Gather all lines in the data that hold the string "picture".

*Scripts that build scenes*

[start]

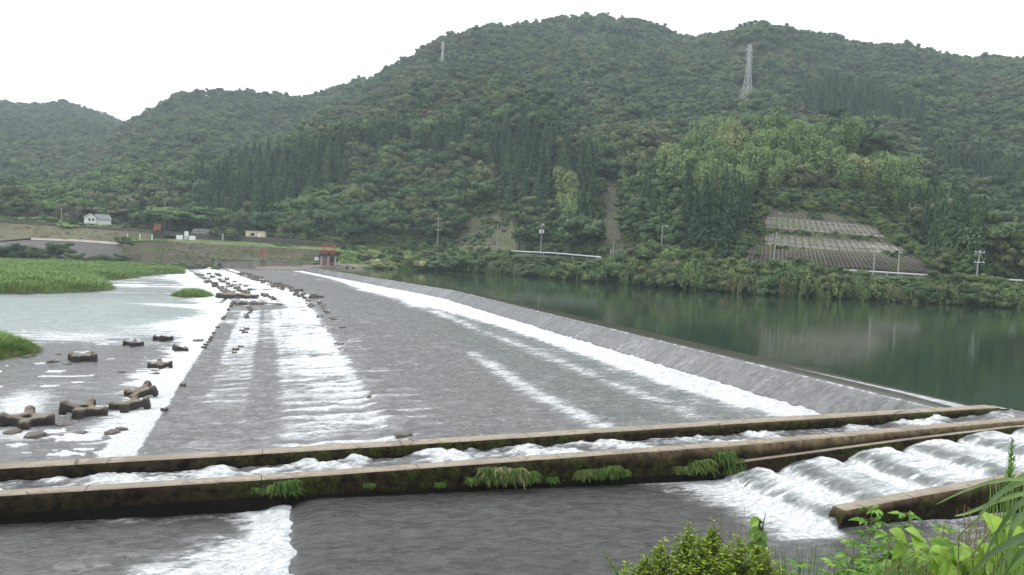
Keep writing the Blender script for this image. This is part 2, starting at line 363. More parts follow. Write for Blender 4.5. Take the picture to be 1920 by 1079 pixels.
def terrain_z(x, y, detail=True):
    x = np.asarray(x, float); y = np.asarray(y, float); az = np.arctan2(x, y); r = np.hypot(x, y)
    rf, zf, rs = foot_r(az), foot_z(az), shore_r(az)
    z = np.full_like(r, -60.)
    for i, (a, hc, rc, r0, back) in enumerate(LAY):
        H = np.interp(az, a, hc); Rc = np.interp(az, a, rc)
        edge = np.minimum(sstep(a[0]-.0, a[0]+.06, az), 1-sstep(a[-1]-.06, a[-1], az))
        H = -40 + (H+40)*edge
        b0 = np.minimum(np.maximum(rf, r0), Rc-40)
        t = np.clip((r-b0)/(Rc-b0), 0, 1)
        s = t*(1.18-.18*t*t)**1.0 if i in (3, 4) else t**1.05
        zi = zf + (H-zf)*np.minimum(s, 1)
        zi = np.where(r > Rc, H - (r-Rc)*back - ((r-Rc)**2)*.0005, zi)
        z = smax(z, zi, 6.0 if i else 1.0)
    if detail:
        g = np.clip((r-rf)/120, 0, 1)
        # gullies running down the slope and broad swellings
        gl = fbm(az*16+3, r*.006, 5, 3)-.5; sw = fbm(x*.012, y*.012, 9, 3)-.5
        z = z + g*(gl*np.clip(r*.062, 0, 46) + sw*np.clip(r*.04, 0, 30))*np.clip((np.interp(az, LAY[2][0], LAY[2][1]) - z)/60+.25, .25, 1)
    cap = zf + np.maximum(r-rf, 0)*1.02
    z = np.minimum(z, cap)
    # road shelf and river bank in front of the hill foot
    rd = rf - 9
    tb = np.clip((r-rs)/np.maximum(rd-rs, 1), 0, 1)
    zb = -1.2 + (zf+1.2)*sstep(0, 1, tb)**.8
    z = np.where(r < rf, zb, np.maximum(z, zf))
    z = np.where(r < rs, np.maximum(-1.2-(rs-r)*.35, -6.5), z)
    return z
az_grid = np.radians(np.concatenate([np.linspace(-40, -17, 30), np.linspace(-16.6, 50.5, 300), np.linspace(52, 80, 30)]))
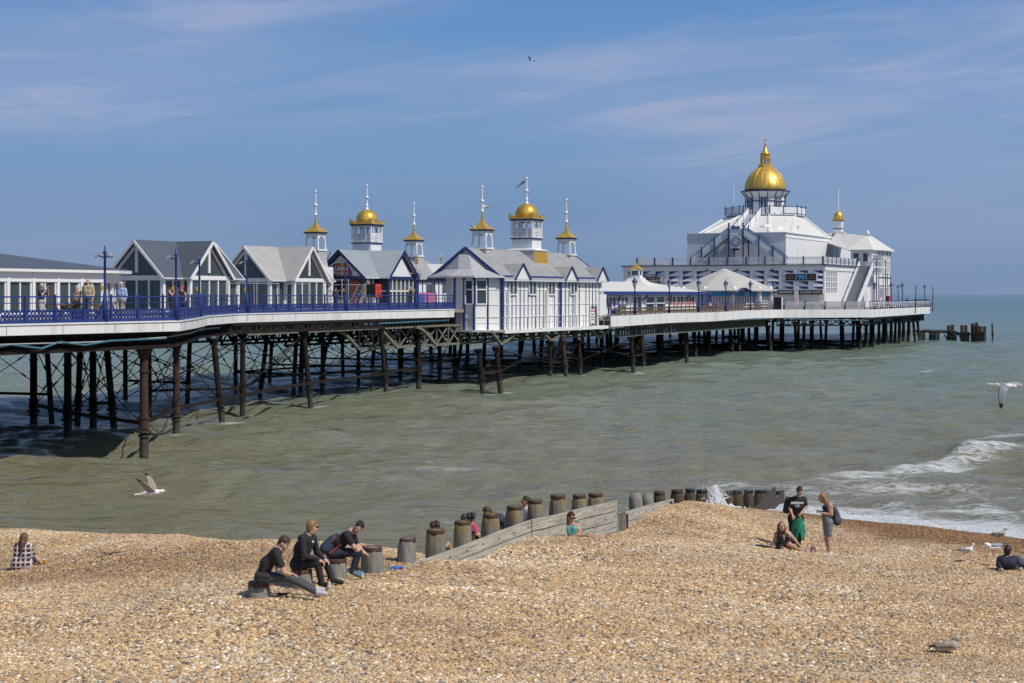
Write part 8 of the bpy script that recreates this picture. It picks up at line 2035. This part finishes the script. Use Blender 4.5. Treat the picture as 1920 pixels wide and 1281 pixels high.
def ground_gull(label, px, d, rz, pose, juv=False, s=1.0):
    x = (px-CX)/FPX*d; z = ground(x,d); o = thing('gull',label,'gull',(x,d,z),rz); o.scale = (s,s,s)
    lift = {'sit':.055,'rest':.05,'stand':.24,'preen':.24}[pose]; S = SDF(); tilt = .05 if pose != 'preen' else -.04
    bk = 1
    S.cap((-.13,0,lift+.03),(.09,0,lift+.05+tilt*.5),.058,.075,0,.05)
    S.ell((-.05,0,lift+.075),(.19,.062,.045),1,.015); S.cap((-.16,0,lift+.06),(-.30,0,lift+.05),.03,.010,3 if not juv else 1,.02)
    if pose == 'sit': S.cap((.11,0,lift+.08),(.16,0,lift+.20),.045,.034,0,.04); hc = Vector((.18,0,lift+.235))
    elif pose == 'stand': S.cap((.1,0,lift+.08),(.16,0,lift+.17),.048,.036,0,.04); hc = Vector((.19,0,lift+.2))
    elif pose == 'rest': S.cap((.08,0,lift+.09),(.11,0,lift+.14),.05,.04,0,.04); hc = Vector((.12,0,lift+.165))
    else: S.cap((.1,0,lift+.06),(.17,.02,lift+.10),.048,.036,0,.04); hc = Vector((.20,.02,lift+.10))
    S.ell(hc,(.048,.037,.038),0 if pose != 'rest' else 4,.02); S.cap(hc+Vector((.04,0,-.005)),hc+Vector((.095,0,-.02)),.012,.007,3 if juv else 2,.004)
    for sg in (-1,1): S.ell(hc+Vector((.022,sg*.032,.008)),(.008,.006,.008),3,.001)
    body = sdf_object('body',S,.011,[GW if not juv else fmat('gull_juv_pale',(.40,.35,.30),.7), GG if not juv else GB, GY, GBk, fmat('gull_juv_head',(.16,.14,.12),.7)],o)
    for sg in (-1,1):
        m = MB(); m.smooth = True; W_ = SDF(); W_.cap((.06,sg*.06,lift+.075),(-.17,sg*.045,lift+.065),.032,.022,0,.02); W_.cap((-.17,sg*.045,lift+.065),(-.31,sg*.015,lift+.055),.018,.006,1,.01); sdf_object('wing',W_,.011,[GG if not juv else GB, GBk],o)
    if lift > .1:
        for sg in (-1,1):
            m = MB(); m.tube((-.01,sg*.03,lift+.0),(.0,sg*.035,.1),.011,.007,6); m.tube((.0,sg*.035,.1),(-.01,sg*.035,.008),.007,.007,6)
            for a in (-.5,0,.5): m.tube((-.01,sg*.035,.008),(.055*math.cos(a)-.01,sg*.035+.055*math.sin(a),.006),.006,.004,5)
            m.build('leg',GP,o)
ground_gull('white and grey gull sitting on the shingle left of the other beach gulls',1813,41.0,R(-10),'sit',s=.85)
ground_gull('white and grey gull standing and stretching towards its left on the shingle',1863,39.5,R(188),'preen',s=1.05)
ground_gull('mottled brown young gull standing near the foam at the right edge',1874,43.5,R(5),'stand',True,.95)
ground_gull('mottled grey-brown young gull resting on the shingle in front',1776,24.6,R(-4),'rest',True,1.0)
# litter and seaweed
for (px,d,lab,c) in ((1797,38.8,'strand of dark seaweed left of the standing gull',(.03,.022,.018)),(1843,38.2,'dark seaweed clump at the feet of the standing gull',(.03,.022,.02)),(527,26.7,'dark strand of weed on the shingle under outstretched legs',(.025,.022,.022))):
    x = (px-CX)/FPX*d; S = SDF(); rg = random.Random(px)
    for k in range(5): S.cap((rg.uniform(-.16,.1),rg.uniform(-.05,.05),.015),(rg.uniform(-.1,.16),rg.uniform(-.05,.05),.02),.018,.012,0,.02)
    o = sdf_object('seaweed',S,.012,[fmat('seaweed',c)]); o.location = (x,d,ground(x,d)); tag(o,lab,'seaweed')
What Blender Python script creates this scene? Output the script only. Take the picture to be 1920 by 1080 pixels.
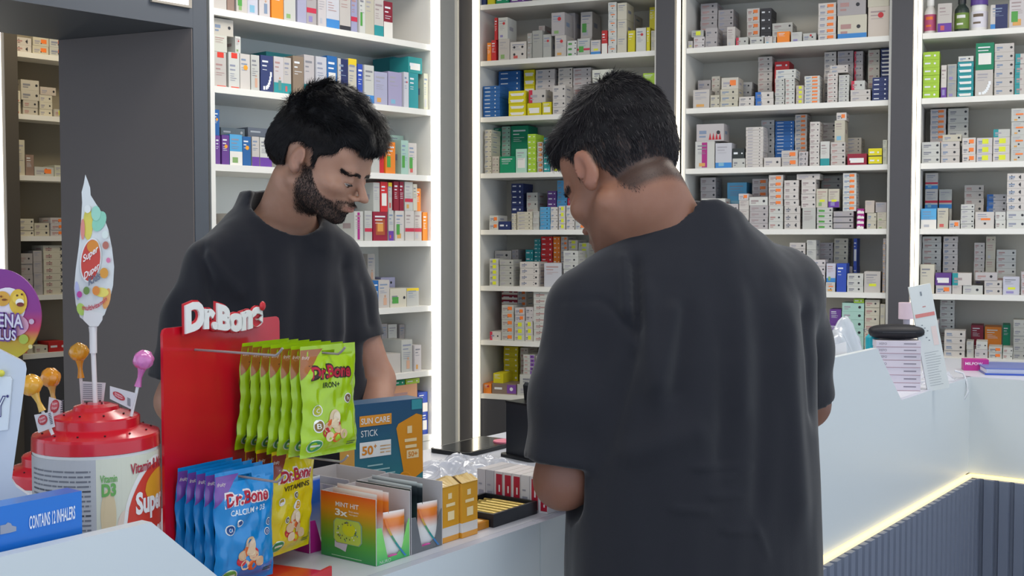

[end]

*Answer to the problem*
Keep writing the Blender script for this image. This is part 2, starting at line 363. More parts follow. Write for Blender 4.5. Take the picture to be 1920 by 1079 pixels.
Write part 8 of the bpy script that recreates this picture. It picks up at line 2035. This part finishes the script. Use Blender 4.5. Treat the picture as 1920 pixels wide and 1281 pixels high.
What Blender Python script creates this scene? Output the script only. Take the picture to be 1920 by 1080 pixels.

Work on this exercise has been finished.